* SUPPLIED DATA *
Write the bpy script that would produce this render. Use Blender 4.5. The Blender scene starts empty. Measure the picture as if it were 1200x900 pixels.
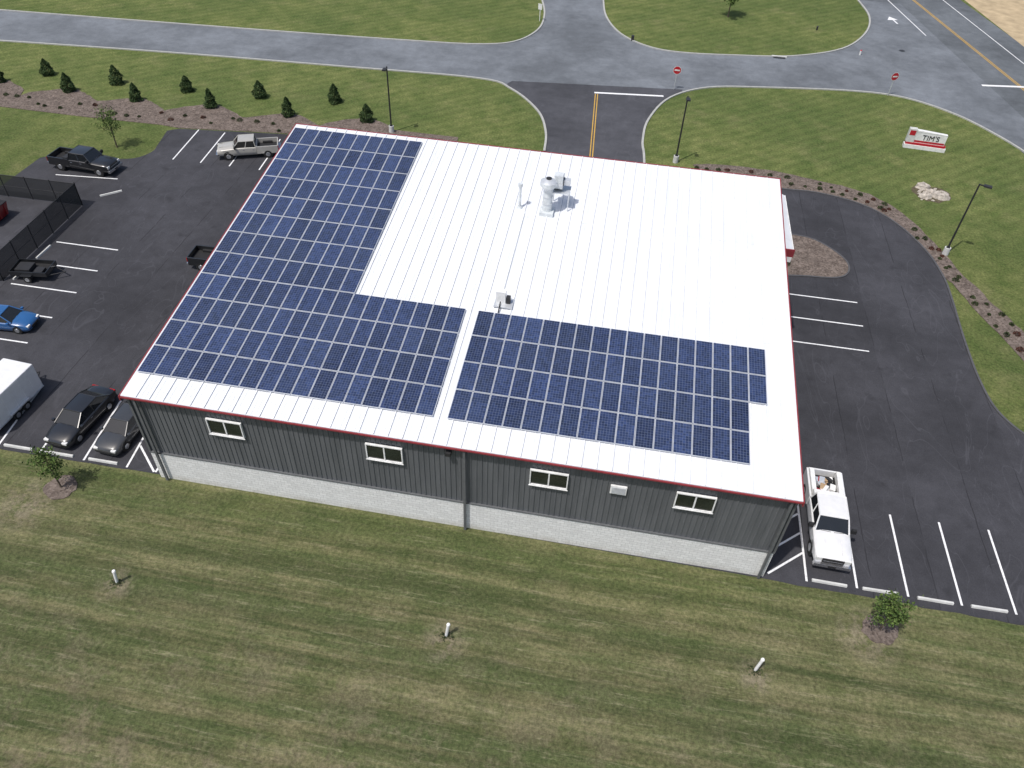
import bpy, math, random
from mathutils import Vector, Matrix
from mathutils.geometry import tessellate_polygon
random.seed(7)
scene=bpy.context.scene
# ------------------------------------------------------------------ node helpers
class NT:
    def __init__(s,name,rough=.8,spec=.3,metal=0.,coat=0.):
        s.m=bpy.data.materials.new(name);s.m.use_nodes=True;s.t=s.m.node_tree
        s.b=s.t.nodes["Principled BSDF"]
        s.b.inputs["Roughness"].default_value=rough
        s.b.inputs["Specular IOR Level"].default_value=spec
        s.b.inputs["Metallic"].default_value=metal
        s.b.inputs["Coat Weight"].default_value=coat
    def n(s,typ,**k):
        x=s.t.nodes.new(typ)
        for a,v in k.items(): setattr(x,a,v)
        return x
    def l(s,a,b): s.t.links.new(a,b)
    def coord(s,scale=(1,1,1),rot=0,kind="Object"):
        c=s.n("ShaderNodeTexCoord");m=s.n("ShaderNodeMapping")
        m.inputs["Scale"].default_value=scale;m.inputs["Rotation"].default_value=(0,0,rot)
        s.l(c.outputs[kind],m.inputs["Vector"]);return m.outputs["Vector"]
    def noise(s,scale,detail=3,rough=.55,vec=None,dist=0):
        x=s.n("ShaderNodeTexNoise");x.inputs["Scale"].default_value=scale;x.inputs["Detail"].default_value=detail
        x.inputs["Roughness"].default_value=rough;x.inputs["Distortion"].default_value=dist
        s.l(vec if vec is not None else s.coord(),x.inputs["Vector"]);return x.outputs["Fac"]
    def ramp(s,fac,stops):
        x=s.n("ShaderNodeValToRGB");e=x.color_ramp.elements
        while len(e)<len(stops): e.new(.5)
        for i,(p,c) in enumerate(stops):
            e[i].position=p;e[i].color=(c,c,c,1) if isinstance(c,(int,float)) else (*c,1)
        s.l(fac,x.inputs["Fac"]);return x.outputs["Color"]
    def mix(s,a,b,fac,mode="MIX"):
        x=s.n("ShaderNodeMix",data_type="RGBA",blend_type=mode)
        def put(v,i):
            if hasattr(v,"links"): s.l(v,x.inputs[i])
            else: x.inputs[i].default_value=(*v,1) if not isinstance(v,(int,float)) else (v,v,v,1)
        put(a,6);put(b,7)
        if hasattr(fac,"links"): s.l(fac,x.inputs[0])
        else: x.inputs[0].default_value=fac
        return x.outputs[2]
    def math(s,op,a,b=0.,c=None):
        x=s.n("ShaderNodeMath",operation=op)
        for i,v in enumerate((a,b) if c is None else (a,b,c)):
            if hasattr(v,"links"): s.l(v,x.inputs[i])
            else: x.inputs[i].default_value=v
        return x.outputs[0]
    def maprange(s,v,a,b,c=0.,d=1.):
        x=s.n("ShaderNodeMapRange");s.l(v,x.inputs[0])
        for i,q in enumerate((a,b,c,d)): x.inputs[i+1].default_value=q
        return x.outputs[0]
    def col(s,c):
        if hasattr(c,"links"): s.l(c,s.b.inputs["Base Color"])
        else: s.b.inputs["Base Color"].default_value=(*c,1)
    def bump(s,h,st=.3,d=.02):
        x=s.n("ShaderNodeBump");x.inputs["Strength"].default_value=st;x.inputs["Distance"].default_value=d
        s.l(h,x.inputs["Height"]);s.l(x.outputs[0],s.b.inputs["Normal"])
def simple(name,c,rough=.6,spec=.3,metal=0.,coat=0.,var=.12,sc=3.):
    k=NT(name,rough,spec,metal,coat);f=k.noise(sc,3)
    k.col(k.mix(tuple(v*(1-var) for v in c),tuple(min(1,v*(1+var)) for v in c),k.ramp(f,[(.3,0.),(.7,1.)])));return k.m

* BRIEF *
Return to the listing above and set it down exactly, leaving out its pictures.

* RESPONSE TO THE EXERCISE *
Write the bpy script that would produce this render. Use Blender 4.5. The Blender scene starts empty. Measure the picture as if it were 1200x900 pixels.
import bpy, math, random
from mathutils import Vector, Matrix
from mathutils.geometry import tessellate_polygon
random.seed(7)
scene=bpy.context.scene
# ------------------------------------------------------------------ node helpers
class NT:
    def __init__(s,name,rough=.8,spec=.3,metal=0.,coat=0.):
        s.m=bpy.data.materials.new(name);s.m.use_nodes=True;s.t=s.m.node_tree
        s.b=s.t.nodes["Principled BSDF"]
        s.b.inputs["Roughness"].default_value=rough
        s.b.inputs["Specular IOR Level"].default_value=spec
        s.b.inputs["Metallic"].default_value=metal
        s.b.inputs["Coat Weight"].default_value=coat
    def n(s,typ,**k):
        x=s.t.nodes.new(typ)
        for a,v in k.items(): setattr(x,a,v)
        return x
    def l(s,a,b): s.t.links.new(a,b)
    def coord(s,scale=(1,1,1),rot=0,kind="Object"):
        c=s.n("ShaderNodeTexCoord");m=s.n("ShaderNodeMapping")
        m.inputs["Scale"].default_value=scale;m.inputs["Rotation"].default_value=(0,0,rot)
        s.l(c.outputs[kind],m.inputs["Vector"]);return m.outputs["Vector"]
    def noise(s,scale,detail=3,rough=.55,vec=None,dist=0):
        x=s.n("ShaderNodeTexNoise");x.inputs["Scale"].default_value=scale;x.inputs["Detail"].default_value=detail
        x.inputs["Roughness"].default_value=rough;x.inputs["Distortion"].default_value=dist
        s.l(vec if vec is not None else s.coord(),x.inputs["Vector"]);return x.outputs["Fac"]
    def ramp(s,fac,stops):
        x=s.n("ShaderNodeValToRGB");e=x.color_ramp.elements
        while len(e)<len(stops): e.new(.5)
        for i,(p,c) in enumerate(stops):
            e[i].position=p;e[i].color=(c,c,c,1) if isinstance(c,(int,float)) else (*c,1)
        s.l(fac,x.inputs["Fac"]);return x.outputs["Color"]
    def mix(s,a,b,fac,mode="MIX"):
        x=s.n("ShaderNodeMix",data_type="RGBA",blend_type=mode)
        def put(v,i):
            if hasattr(v,"links"): s.l(v,x.inputs[i])
            else: x.inputs[i].default_value=(*v,1) if not isinstance(v,(int,float)) else (v,v,v,1)
        put(a,6);put(b,7)
        if hasattr(fac,"links"): s.l(fac,x.inputs[0])
        else: x.inputs[0].default_value=fac
        return x.outputs[2]
    def math(s,op,a,b=0.,c=None):
        x=s.n("ShaderNodeMath",operation=op)
        for i,v in enumerate((a,b) if c is None else (a,b,c)):
            if hasattr(v,"links"): s.l(v,x.inputs[i])
            else: x.inputs[i].default_value=v
        return x.outputs[0]
    def maprange(s,v,a,b,c=0.,d=1.):
        x=s.n("ShaderNodeMapRange");s.l(v,x.inputs[0])
        for i,q in enumerate((a,b,c,d)): x.inputs[i+1].default_value=q
        return x.outputs[0]
    def col(s,c):
        if hasattr(c,"links"): s.l(c,s.b.inputs["Base Color"])
        else: s.b.inputs["Base Color"].default_value=(*c,1)
    def bump(s,h,st=.3,d=.02):
        x=s.n("ShaderNodeBump");x.inputs["Strength"].default_value=st;x.inputs["Distance"].default_value=d
        s.l(h,x.inputs["Height"]);s.l(x.outputs[0],s.b.inputs["Normal"])
def simple(name,c,rough=.6,spec=.3,metal=0.,coat=0.,var=.12,sc=3.):
    k=NT(name,rough,spec,metal,coat);f=k.noise(sc,3)
    k.col(k.mix(tuple(v*(1-var) for v in c),tuple(min(1,v*(1+var)) for v in c),k.ramp(f,[(.3,0.),(.7,1.)])));return k.m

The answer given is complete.